Write out the listing below in full and exactly, leaving out every picture.

# start of Source excerpt

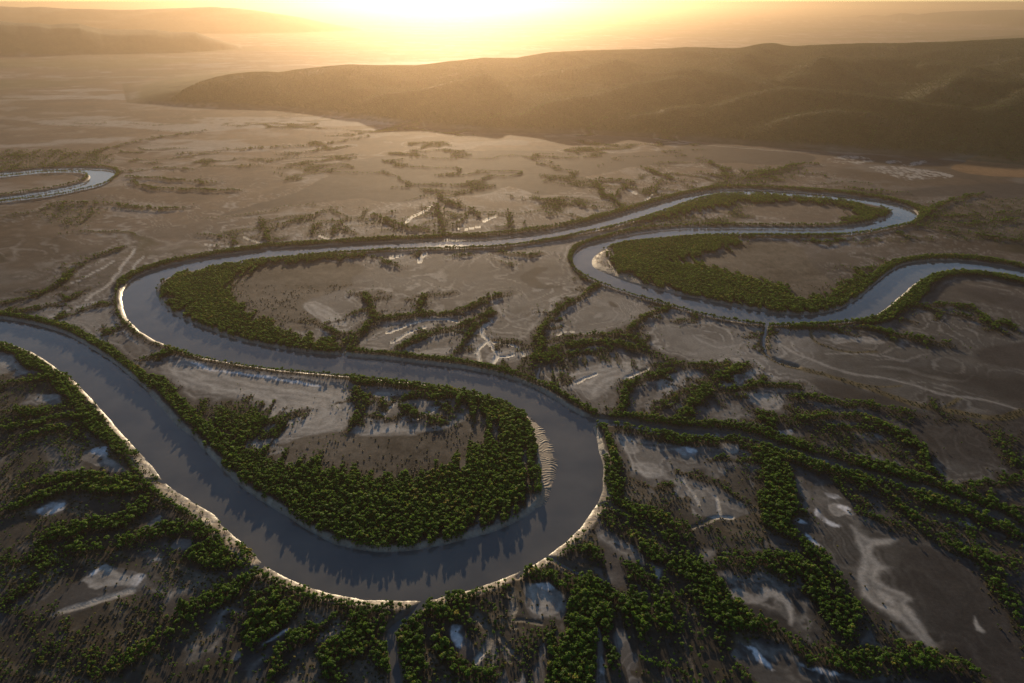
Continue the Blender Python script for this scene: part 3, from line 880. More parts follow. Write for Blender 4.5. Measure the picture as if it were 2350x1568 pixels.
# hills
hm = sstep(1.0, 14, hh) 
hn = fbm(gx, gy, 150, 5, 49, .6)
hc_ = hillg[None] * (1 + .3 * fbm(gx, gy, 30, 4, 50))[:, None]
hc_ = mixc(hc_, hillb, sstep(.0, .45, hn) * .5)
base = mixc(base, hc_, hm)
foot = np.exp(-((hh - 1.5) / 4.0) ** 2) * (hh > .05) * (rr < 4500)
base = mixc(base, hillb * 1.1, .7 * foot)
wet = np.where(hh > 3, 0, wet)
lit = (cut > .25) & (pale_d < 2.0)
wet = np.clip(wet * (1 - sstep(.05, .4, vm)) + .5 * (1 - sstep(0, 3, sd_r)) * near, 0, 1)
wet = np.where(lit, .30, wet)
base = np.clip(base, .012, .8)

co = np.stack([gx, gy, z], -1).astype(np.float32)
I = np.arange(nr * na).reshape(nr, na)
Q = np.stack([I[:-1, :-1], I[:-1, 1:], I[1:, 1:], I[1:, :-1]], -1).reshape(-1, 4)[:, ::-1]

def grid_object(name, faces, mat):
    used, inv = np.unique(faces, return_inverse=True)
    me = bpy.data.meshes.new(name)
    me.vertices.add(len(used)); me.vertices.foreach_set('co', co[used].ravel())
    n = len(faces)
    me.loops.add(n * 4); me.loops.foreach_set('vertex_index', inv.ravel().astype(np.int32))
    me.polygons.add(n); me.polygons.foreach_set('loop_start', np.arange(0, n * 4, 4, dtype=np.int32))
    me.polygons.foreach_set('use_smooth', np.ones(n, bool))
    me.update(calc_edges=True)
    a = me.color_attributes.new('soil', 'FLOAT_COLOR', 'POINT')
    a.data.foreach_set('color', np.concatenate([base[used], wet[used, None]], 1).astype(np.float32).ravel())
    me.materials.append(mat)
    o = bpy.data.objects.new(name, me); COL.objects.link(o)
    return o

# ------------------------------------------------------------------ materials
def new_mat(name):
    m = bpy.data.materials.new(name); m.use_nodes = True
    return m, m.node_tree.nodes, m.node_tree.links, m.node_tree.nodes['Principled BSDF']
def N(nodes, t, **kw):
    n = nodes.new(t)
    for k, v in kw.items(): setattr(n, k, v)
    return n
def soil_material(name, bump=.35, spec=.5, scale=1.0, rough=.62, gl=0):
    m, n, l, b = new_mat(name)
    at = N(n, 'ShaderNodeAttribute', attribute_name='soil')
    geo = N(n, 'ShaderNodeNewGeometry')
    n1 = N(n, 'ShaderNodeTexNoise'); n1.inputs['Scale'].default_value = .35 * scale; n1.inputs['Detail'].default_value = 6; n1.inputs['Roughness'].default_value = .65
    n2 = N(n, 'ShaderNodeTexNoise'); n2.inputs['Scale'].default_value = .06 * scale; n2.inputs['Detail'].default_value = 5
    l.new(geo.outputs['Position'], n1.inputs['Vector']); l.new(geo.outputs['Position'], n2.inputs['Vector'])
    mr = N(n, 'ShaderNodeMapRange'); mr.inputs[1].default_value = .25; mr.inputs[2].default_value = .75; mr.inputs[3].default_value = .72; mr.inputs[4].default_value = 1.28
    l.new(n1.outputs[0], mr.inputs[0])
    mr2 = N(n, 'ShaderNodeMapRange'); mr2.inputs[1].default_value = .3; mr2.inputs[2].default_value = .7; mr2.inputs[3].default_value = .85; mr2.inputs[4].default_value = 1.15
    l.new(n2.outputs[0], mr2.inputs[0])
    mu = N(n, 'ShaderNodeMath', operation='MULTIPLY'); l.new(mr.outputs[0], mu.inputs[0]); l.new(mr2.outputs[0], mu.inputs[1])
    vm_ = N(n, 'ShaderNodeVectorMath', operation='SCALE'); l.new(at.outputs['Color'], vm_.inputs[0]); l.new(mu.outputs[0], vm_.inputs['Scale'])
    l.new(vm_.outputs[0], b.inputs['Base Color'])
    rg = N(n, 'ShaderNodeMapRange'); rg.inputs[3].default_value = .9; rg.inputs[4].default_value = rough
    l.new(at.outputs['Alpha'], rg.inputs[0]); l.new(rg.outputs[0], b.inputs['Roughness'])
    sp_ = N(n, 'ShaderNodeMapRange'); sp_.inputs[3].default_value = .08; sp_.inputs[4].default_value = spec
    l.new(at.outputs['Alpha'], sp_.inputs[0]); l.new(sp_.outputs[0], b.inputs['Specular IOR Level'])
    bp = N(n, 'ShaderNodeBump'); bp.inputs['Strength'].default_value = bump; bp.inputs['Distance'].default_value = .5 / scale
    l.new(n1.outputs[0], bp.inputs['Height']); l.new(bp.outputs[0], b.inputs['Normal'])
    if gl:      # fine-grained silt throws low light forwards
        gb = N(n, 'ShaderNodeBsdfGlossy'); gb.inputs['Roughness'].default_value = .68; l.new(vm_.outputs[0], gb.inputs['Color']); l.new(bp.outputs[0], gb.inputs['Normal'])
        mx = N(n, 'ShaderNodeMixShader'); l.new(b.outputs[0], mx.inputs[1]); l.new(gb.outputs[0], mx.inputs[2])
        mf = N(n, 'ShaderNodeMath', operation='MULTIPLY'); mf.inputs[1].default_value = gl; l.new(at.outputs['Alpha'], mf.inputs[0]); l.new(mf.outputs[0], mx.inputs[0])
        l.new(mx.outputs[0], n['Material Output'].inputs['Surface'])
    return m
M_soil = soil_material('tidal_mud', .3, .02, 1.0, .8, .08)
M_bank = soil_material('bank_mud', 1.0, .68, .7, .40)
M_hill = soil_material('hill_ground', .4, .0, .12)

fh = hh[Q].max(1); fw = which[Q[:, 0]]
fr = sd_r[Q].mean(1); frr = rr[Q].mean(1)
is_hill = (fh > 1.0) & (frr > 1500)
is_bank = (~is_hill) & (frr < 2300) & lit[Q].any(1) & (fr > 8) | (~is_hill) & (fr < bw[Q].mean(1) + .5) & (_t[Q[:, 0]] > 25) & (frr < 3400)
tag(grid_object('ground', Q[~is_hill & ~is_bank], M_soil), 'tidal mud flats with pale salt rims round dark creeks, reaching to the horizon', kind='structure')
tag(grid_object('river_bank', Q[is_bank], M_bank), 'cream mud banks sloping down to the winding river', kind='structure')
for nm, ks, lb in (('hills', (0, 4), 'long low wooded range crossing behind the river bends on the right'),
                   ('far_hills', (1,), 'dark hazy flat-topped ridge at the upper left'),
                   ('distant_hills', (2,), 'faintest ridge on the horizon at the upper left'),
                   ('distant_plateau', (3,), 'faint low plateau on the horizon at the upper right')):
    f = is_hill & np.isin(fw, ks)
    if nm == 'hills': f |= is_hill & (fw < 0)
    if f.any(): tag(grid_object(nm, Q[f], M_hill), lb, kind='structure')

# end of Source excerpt

### Response
Continue the Blender Python script for this scene: part 3, from line 880. More parts follow. Write for Blender 4.5. Measure the picture as if it were 2350x1568 pixels.
# hills
hm = sstep(1.0, 14, hh) 
hn = fbm(gx, gy, 150, 5, 49, .6)
hc_ = hillg[None] * (1 + .3 * fbm(gx, gy, 30, 4, 50))[:, None]
hc_ = mixc(hc_, hillb, sstep(.0, .45, hn) * .5)
base = mixc(base, hc_, hm)
foot = np.exp(-((hh - 1.5) / 4.0) ** 2) * (hh > .05) * (rr < 4500)
base = mixc(base, hillb * 1.1, .7 * foot)
wet = np.where(hh > 3, 0, wet)
lit = (cut > .25) & (pale_d < 2.0)
wet = np.clip(wet * (1 - sstep(.05, .4, vm)) + .5 * (1 - sstep(0, 3, sd_r)) * near, 0, 1)
wet = np.where(lit, .30, wet)
base = np.clip(base, .012, .8)

co = np.stack([gx, gy, z], -1).astype(np.float32)
I = np.arange(nr * na).reshape(nr, na)
Q = np.stack([I[:-1, :-1], I[:-1, 1:], I[1:, 1:], I[1:, :-1]], -1).reshape(-1, 4)[:, ::-1]

def grid_object(name, faces, mat):
    used, inv = np.unique(faces, return_inverse=True)
    me = bpy.data.meshes.new(name)
    me.vertices.add(len(used)); me.vertices.foreach_set('co', co[used].ravel())
    n = len(faces)
    me.loops.add(n * 4); me.loops.foreach_set('vertex_index', inv.ravel().astype(np.int32))
    me.polygons.add(n); me.polygons.foreach_set('loop_start', np.arange(0, n * 4, 4, dtype=np.int32))
    me.polygons.foreach_set('use_smooth', np.ones(n, bool))
    me.update(calc_edges=True)
    a = me.color_attributes.new('soil', 'FLOAT_COLOR', 'POINT')
    a.data.foreach_set('color', np.concatenate([base[used], wet[used, None]], 1).astype(np.float32).ravel())
    me.materials.append(mat)
    o = bpy.data.objects.new(name, me); COL.objects.link(o)
    return o

# ------------------------------------------------------------------ materials
def new_mat(name):
    m = bpy.data.materials.new(name); m.use_nodes = True
    return m, m.node_tree.nodes, m.node_tree.links, m.node_tree.nodes['Principled BSDF']
def N(nodes, t, **kw):
    n = nodes.new(t)
    for k, v in kw.items(): setattr(n, k, v)
    return n
def soil_material(name, bump=.35, spec=.5, scale=1.0, rough=.62, gl=0):
    m, n, l, b = new_mat(name)
    at = N(n, 'ShaderNodeAttribute', attribute_name='soil')
    geo = N(n, 'ShaderNodeNewGeometry')
    n1 = N(n, 'ShaderNodeTexNoise'); n1.inputs['Scale'].default_value = .35 * scale; n1.inputs['Detail'].default_value = 6; n1.inputs['Roughness'].default_value = .65
    n2 = N(n, 'ShaderNodeTexNoise'); n2.inputs['Scale'].default_value = .06 * scale; n2.inputs['Detail'].default_value = 5
    l.new(geo.outputs['Position'], n1.inputs['Vector']); l.new(geo.outputs['Position'], n2.inputs['Vector'])
    mr = N(n, 'ShaderNodeMapRange'); mr.inputs[1].default_value = .25; mr.inputs[2].default_value = .75; mr.inputs[3].default_value = .72; mr.inputs[4].default_value = 1.28
    l.new(n1.outputs[0], mr.inputs[0])
    mr2 = N(n, 'ShaderNodeMapRange'); mr2.inputs[1].default_value = .3; mr2.inputs[2].default_value = .7; mr2.inputs[3].default_value = .85; mr2.inputs[4].default_value = 1.15
    l.new(n2.outputs[0], mr2.inputs[0])
    mu = N(n, 'ShaderNodeMath', operation='MULTIPLY'); l.new(mr.outputs[0], mu.inputs[0]); l.new(mr2.outputs[0], mu.inputs[1])
    vm_ = N(n, 'ShaderNodeVectorMath', operation='SCALE'); l.new(at.outputs['Color'], vm_.inputs[0]); l.new(mu.outputs[0], vm_.inputs['Scale'])
    l.new(vm_.outputs[0], b.inputs['Base Color'])
    rg = N(n, 'ShaderNodeMapRange'); rg.inputs[3].default_value = .9; rg.inputs[4].default_value = rough
    l.new(at.outputs['Alpha'], rg.inputs[0]); l.new(rg.outputs[0], b.inputs['Roughness'])
    sp_ = N(n, 'ShaderNodeMapRange'); sp_.inputs[3].default_value = .08; sp_.inputs[4].default_value = spec
    l.new(at.outputs['Alpha'], sp_.inputs[0]); l.new(sp_.outputs[0], b.inputs['Specular IOR Level'])
    bp = N(n, 'ShaderNodeBump'); bp.inputs['Strength'].default_value = bump; bp.inputs['Distance'].default_value = .5 / scale
    l.new(n1.outputs[0], bp.inputs['Height']); l.new(bp.outputs[0], b.inputs['Normal'])
    if gl:      # fine-grained silt throws low light forwards
        gb = N(n, 'ShaderNodeBsdfGlossy'); gb.inputs['Roughness'].default_value = .68; l.new(vm_.outputs[0], gb.inputs['Color']); l.new(bp.outputs[0], gb.inputs['Normal'])
        mx = N(n, 'ShaderNodeMixShader'); l.new(b.outputs[0], mx.inputs[1]); l.new(gb.outputs[0], mx.inputs[2])
        mf = N(n, 'ShaderNodeMath', operation='MULTIPLY'); mf.inputs[1].default_value = gl; l.new(at.outputs['Alpha'], mf.inputs[0]); l.new(mf.outputs[0], mx.inputs[0])
        l.new(mx.outputs[0], n['Material Output'].inputs['Surface'])
    return m
M_soil = soil_material('tidal_mud', .3, .02, 1.0, .8, .08)
M_bank = soil_material('bank_mud', 1.0, .68, .7, .40)
M_hill = soil_material('hill_ground', .4, .0, .12)

fh = hh[Q].max(1); fw = which[Q[:, 0]]
fr = sd_r[Q].mean(1); frr = rr[Q].mean(1)
is_hill = (fh > 1.0) & (frr > 1500)
is_bank = (~is_hill) & (frr < 2300) & lit[Q].any(1) & (fr > 8) | (~is_hill) & (fr < bw[Q].mean(1) + .5) & (_t[Q[:, 0]] > 25) & (frr < 3400)
tag(grid_object('ground', Q[~is_hill & ~is_bank], M_soil), 'tidal mud flats with pale salt rims round dark creeks, reaching to the horizon', kind='structure')
tag(grid_object('river_bank', Q[is_bank], M_bank), 'cream mud banks sloping down to the winding river', kind='structure')
for nm, ks, lb in (('hills', (0, 4), 'long low wooded range crossing behind the river bends on the right'),
                   ('far_hills', (1,), 'dark hazy flat-topped ridge at the upper left'),
                   ('distant_hills', (2,), 'faintest ridge on the horizon at the upper left'),
                   ('distant_plateau', (3,), 'faint low plateau on the horizon at the upper right')):
    f = is_hill & np.isin(fw, ks)
    if nm == 'hills': f |= is_hill & (fw < 0)
    if f.any(): tag(grid_object(nm, Q[f], M_hill), lb, kind='structure')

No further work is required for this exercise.